高校までを名古屋で過ごし、東京藝術大学に入学、大学院では壁画を専攻し、卒業後も助手として研究を続け、その後、創作活動に入ります。初期の作品には、人物が描かれており、「家族絵日記」シリーズとして、家族と故郷の農村の風景、動物などを表現していました。家族への愛情が注がれている作品ですが、パターン化したと感じたときに、潔く新たな方向に転換します。九州などへのスケッチを通して、広大な風景を描くようになりました。発表の場が広がることで、日本各地へ出向く機会や、さらにスペインに滞在する機会も得ます。穏やかな人柄であるために同級生や先輩など多くの人の縁に恵まれ、人生の節目節目に様々なチャンスを得て、更なる発展を遂げました。
あるとき、山羽さんはひとつの絵の具との出会いにより、ブルーの領域が広がり、その色彩の魅力を発見します。「風景を通して自分の領域を考える」というように、心に捉えられた風景は、様々な色調のブルーが語りかけています。現在はブルーの領域は以前より少なくなりましたが、留まることをしない今後の展開も注目されています。
日本画家の吉田多最(たもつ)さんは、絵を描く事の意味を問い続けながら制作、「絵画は見えない空間を、物を描く事で見えるようにする空間表現です」と語ります。作者の意図するものが、見る人と共感し、心の中でそれぞれに捉えられ、豊かな心となる、その奥ゆかしい作風には画格が漂い、安らぎを感じさせます。
大学時代から日本画家・加倉井和夫氏に師事、七年間絵の具解きをしていました。「絵描きは学ぶ人であって、教える人になってはいけない」という、師の教えを信じて、多くを学び、自信になっていったとのこと。独立してからは日展に出品しながら独自の世界を確立し、現在は、個展を中心に作品を発表しています。
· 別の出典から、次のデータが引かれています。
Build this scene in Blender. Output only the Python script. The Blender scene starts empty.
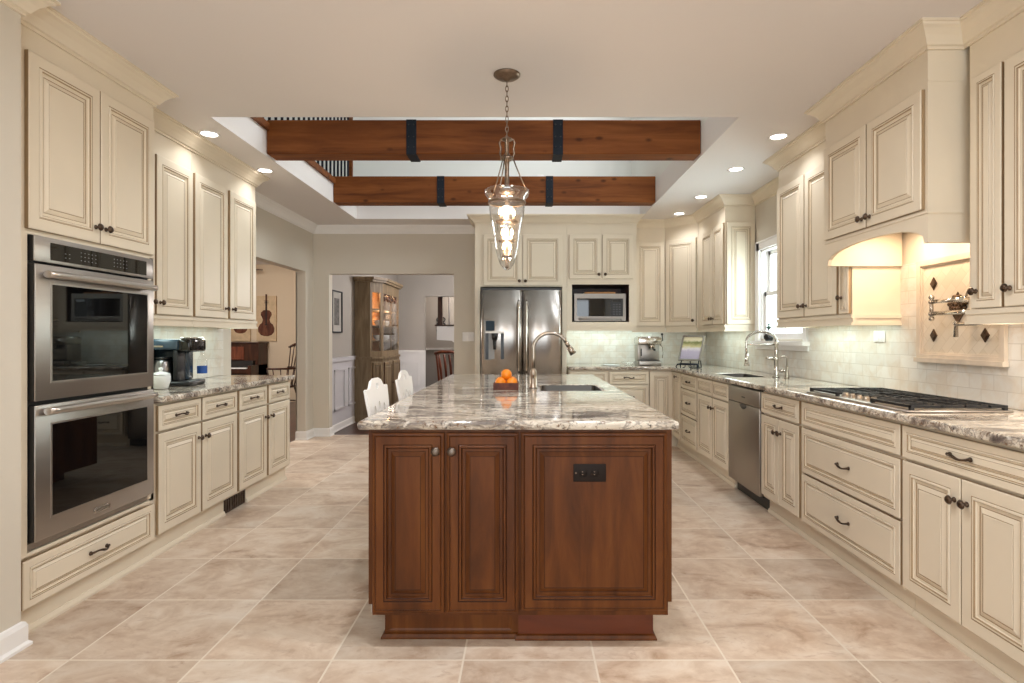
import bpy, bmesh, math, random
from mathutils import Vector, Matrix
S = bpy.context.scene
C = S.collection
PI = math.pi
random.seed(7)

# ---------------------------------------------------------------- mesh builder
class MB:
    def __init__(s):
        s.v = []; s.f = []; s.m = []; s.s = []
    def add(s, vs, fs, mi=0, sm=False):
        b = len(s.v)
        s.v += [tuple(p) for p in vs]
        for f in fs:
            s.f.append([i + b for i in f]); s.m.append(mi); s.s.append(sm)
        return s
    def box(s, x0, x1, y0, y1, z0, z1, mi=0):
        vs = [(x, y, z) for x in (x0, x1) for y in (y0, y1) for z in (z0, z1)]
        return s.add(vs, [(0, 1, 3, 2), (4, 6, 7, 5), (0, 4, 5, 1), (2, 3, 7, 6), (0, 2, 6, 4), (1, 5, 7, 3)], mi)
    def rbox(s, x0, x1, y0, y1, z0, z1, r=.01, seg=2, mi=0, sm=True):
        bm = bmesh.new()
        bmesh.ops.create_cube(bm, size=1)
        for v in bm.verts:
            v.co = Vector(((x0 + x1) / 2 + v.co.x * (x1 - x0), (y0 + y1) / 2 + v.co.y * (y1 - y0), (z0 + z1) / 2 + v.co.z * (z1 - z0)))
        bmesh.ops.bevel(bm, geom=bm.edges[:], offset=r, segments=seg, affect='EDGES', profile=.5)
        return s.bm(bm, mi, sm)
    def bm(s, bm, mi=0, sm=False):
        bm.verts.index_update()
        vs = [v.co[:] for v in bm.verts]
        fs = [[v.index for v in f.verts] for f in bm.faces]
        bm.free()
        return s.add(vs, fs, mi, sm)
    def cyl(s, p0, p1, r0, r1=None, n=16, mi=0, sm=True, cap=True):
        r1 = r0 if r1 is None else r1
        p0 = Vector(p0); p1 = Vector(p1); d = (p1 - p0).normalized()
        a = d.orthogonal().normalized(); b = d.cross(a)
        vs = []
        for p, r in ((p0, r0), (p1, r1)):
            for i in range(n):
                t = 2 * PI * i / n
                vs.append(p + a * (r * math.cos(t)) + b * (r * math.sin(t)))
        s.add(vs, [(i, (i + 1) % n, n + (i + 1) % n, n + i) for i in range(n)], mi, sm)
        if cap:
            s.add(vs[:n], [list(range(n))], mi); s.add(vs[n:], [list(range(n))], mi)
        return s
    def tube(s, pts, r, n=8, closed=False, mi=0, cap=True):
        P = [Vector(p) for p in pts]; k = len(P)
        R = r if isinstance(r, (list, tuple)) else [r] * k
        T = []
        for i in range(k):
            if closed: t = P[(i + 1) % k] - P[i - 1]
            else: t = P[min(i + 1, k - 1)] - P[max(i - 1, 0)]
            T.append(t.normalized())
        a = T[0].orthogonal().normalized(); vs = []
        for i in range(k):
            a = (a - T[i] * a.dot(T[i])).normalized(); b = T[i].cross(a)
            for j in range(n):
                t = 2 * PI * j / n
                vs.append(P[i] + a * (R[i] * math.cos(t)) + b * (R[i] * math.sin(t)))
        fs = []
        for i in range(k if closed else k - 1):
            o = (i + 1) % k
            for j in range(n):
                fs.append((i * n + j, i * n + (j + 1) % n, o * n + (j + 1) % n, o * n + j))
        s.add(vs, fs, mi, True)
        if cap and not closed:
            s.add(vs[:n], [list(range(n))], mi); s.add(vs[-n:], [list(range(n))], mi)
        return s
    def lathe(s, prof, c=(0, 0, 0), n=24, mi=0, axis='z', sm=True, a0=0, a1=2 * PI):
        full = abs(a1 - a0 - 2 * PI) < 1e-6
        m = n if full else n + 1
        vs = []
        for r, h in prof:
            for j in range(m):
                t = a0 + (a1 - a0) * j / n
                x, y = r * math.cos(t), r * math.sin(t)
                p = {'z': (x, y, h), 'y': (x, h, y), 'x': (h, x, y)}[axis]
                vs.append((p[0] + c[0], p[1] + c[1], p[2] + c[2]))
        fs = []
        for i in range(len(prof) - 1):
            for j in range(n):
                k = (j + 1) % m
                fs.append((i * m + j, i * m + k, (i + 1) * m + k, (i + 1) * m + j))
        return s.add(vs, fs, mi, sm)
    def ball(s, c, rx, ry=None, rz=None, n=16, mi=0):
        ry = rx if ry is None else ry; rz = rx if rz is None else rz
        h = n // 2; vs = []; fs = []
        for i in range(h + 1):
            p = PI * i / h
            for j in range(n):
                t = 2 * PI * j / n
                vs.append((c[0] + rx * math.sin(p) * math.cos(t), c[1] + ry * math.sin(p) * math.sin(t), c[2] + rz * math.cos(p)))
        for i in range(h):
            for j in range(n):
                fs.append((i * n + j, i * n + (j + 1) % n, (i + 1) * n + (j + 1) % n, (i + 1) * n + j))
        return s.add(vs, fs, mi, True)
    def prism(s, poly, a0, a1, ax='y', mi=0, sm=False):
        """poly (u,v): ax='y' -> x,z ; ax='x' -> y,z ; ax='z' -> x,y"""
        f = {'y': lambda u, v, a: (u, a, v), 'x': lambda u, v, a: (a, u, v), 'z': lambda u, v, a: (u, v, a)}[ax]
        n = len(poly)
        vs = [f(u, v, a0) for u, v in poly] + [f(u, v, a1) for u, v in poly]
        s.add(vs, [list(range(n)), list(range(n, 2 * n))], mi)
        return s.add(vs, [(i, (i + 1) % n, n + (i + 1) % n, n + i) for i in range(n)], mi, sm)
    def holed(s, outer, holes, a0, a1, ax='y', mi=0):
        f = {'y': lambda u, v, a: (u, a, v), 'x': lambda u, v, a: (a, u, v), 'z': lambda u, v, a: (u, v, a)}[ax]
        bm = bmesh.new(); es = []
        for loop in [outer] + holes:
            vs = [bm.verts.new(f(u, v, a0)) for u, v in loop]
            for i in range(len(vs)): es.append(bm.edges.new((vs[i], vs[(i + 1) % len(vs)])))
        r = bmesh.ops.triangle_fill(bm, use_beauty=True, use_dissolve=False, edges=es)
        fs = [g for g in r['geom'] if isinstance(g, bmesh.types.BMFace)]
        r = bmesh.ops.extrude_face_region(bm, geom=fs)
        d = Vector(f(0, 0, a1)) - Vector(f(0, 0, a0))
        for g in r['geom']:
            if isinstance(g, bmesh.types.BMVert): g.co += d
        return s.bm(bm, mi)
    def rings(s, rs, cap=True):
        """rs: list of (x0,x1,z0,z1,y,mi)"""
        b = len(s.v)
        for x0, x1, z0, z1, y, mi in rs:
            s.v += [(x0, y, z0), (x1, y, z0), (x1, y, z1), (x0, y, z1)]
        for i in range(len(rs) - 1):
            for j in range(4):
                k = (j + 1) % 4
                s.f.append([b + 4 * i + j, b + 4 * i + k, b + 4 * i + 4 + k, b + 4 * i + 4 + j]); s.m.append(rs[i + 1][5]); s.s.append(False)
        e = b + 4 * (len(rs) - 1)
        s.f.append([e, e + 1, e + 2, e + 3]); s.m.append(rs[-1][5] if cap else 0); s.s.append(False)
        s.f.append([b, b + 1, b + 2, b + 3]); s.m.append(0); s.s.append(False)
        return s
    def sweep(s, path, prof, mi=0):
        """open 2-D path, profile (out,z); out grows to the right of the path's direction"""
        P = [Vector(p) for p in path]; k = len(P); N = []
        for i in range(k - 1):
            d = (P[i + 1] - P[i]).normalized(); N.append(Vector((d.y, -d.x)))
        n = len(prof); b = len(s.v)
        for i in range(k):
            if i == 0: m = N[0]
            elif i == k - 1: m = N[-1]
            else:
                m = N[i - 1] + N[i]; m = m / max(1e-6, m.dot(N[i]))
            for o, z in prof: s.v.append((P[i].x + m.x * o, P[i].y + m.y * o, z))
        for i in range(k - 1):
            for j in range(n):
                q = (j + 1) % n
                s.f.append([b + i * n + j, b + i * n + q, b + (i + 1) * n + q, b + (i + 1) * n + j]); s.m.append(mi); s.s.append(False)
        s.f.append([b + j for j in range(n)]); s.m.append(mi); s.s.append(False)
        s.f.append([b + (k - 1) * n + j for j in range(n)]); s.m.append(mi); s.s.append(False)
        return s
    def mesh(s, name, mats):
        me = bpy.data.meshes.new(name)
        me.from_pydata(s.v, [], s.f)
        for m in (mats if isinstance(mats, (list, tuple)) else [mats]): me.materials.append(m)
        me.polygons.foreach_set('material_index', s.m)
        me.polygons.foreach_set('use_smooth', s.s)
        bm = bmesh.new(); bm.from_mesh(me)
        bmesh.ops.remove_doubles(bm, verts=bm.verts, dist=1e-6)
        bmesh.ops.recalc_face_normals(bm, faces=bm.faces)
        bm.to_mesh(me); bm.free(); me.update()
        return me
    def build(s, name, mats, parent=None, loc=None, rot=None):
        return link(name, s.mesh(name, mats), parent, loc, rot)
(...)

近年の代表作に、2014年に完成された襖絵があります。曹洞宗天平山禅堂東室客殿(米国サンフランシスコ)の建立に際して制作した16面20メートルの襖絵は、日本国内で展示発表し、2015年に米国に運ばれます。題材には、伊豆を歩いてスケッチした若松や樹齢を重ねた松などを選び、壮大な襖絵が完成しました。ここにも、空間表現が生かされており、吉田さんの「物の表現の有り様で空間の質も決まる」という意図が込められています。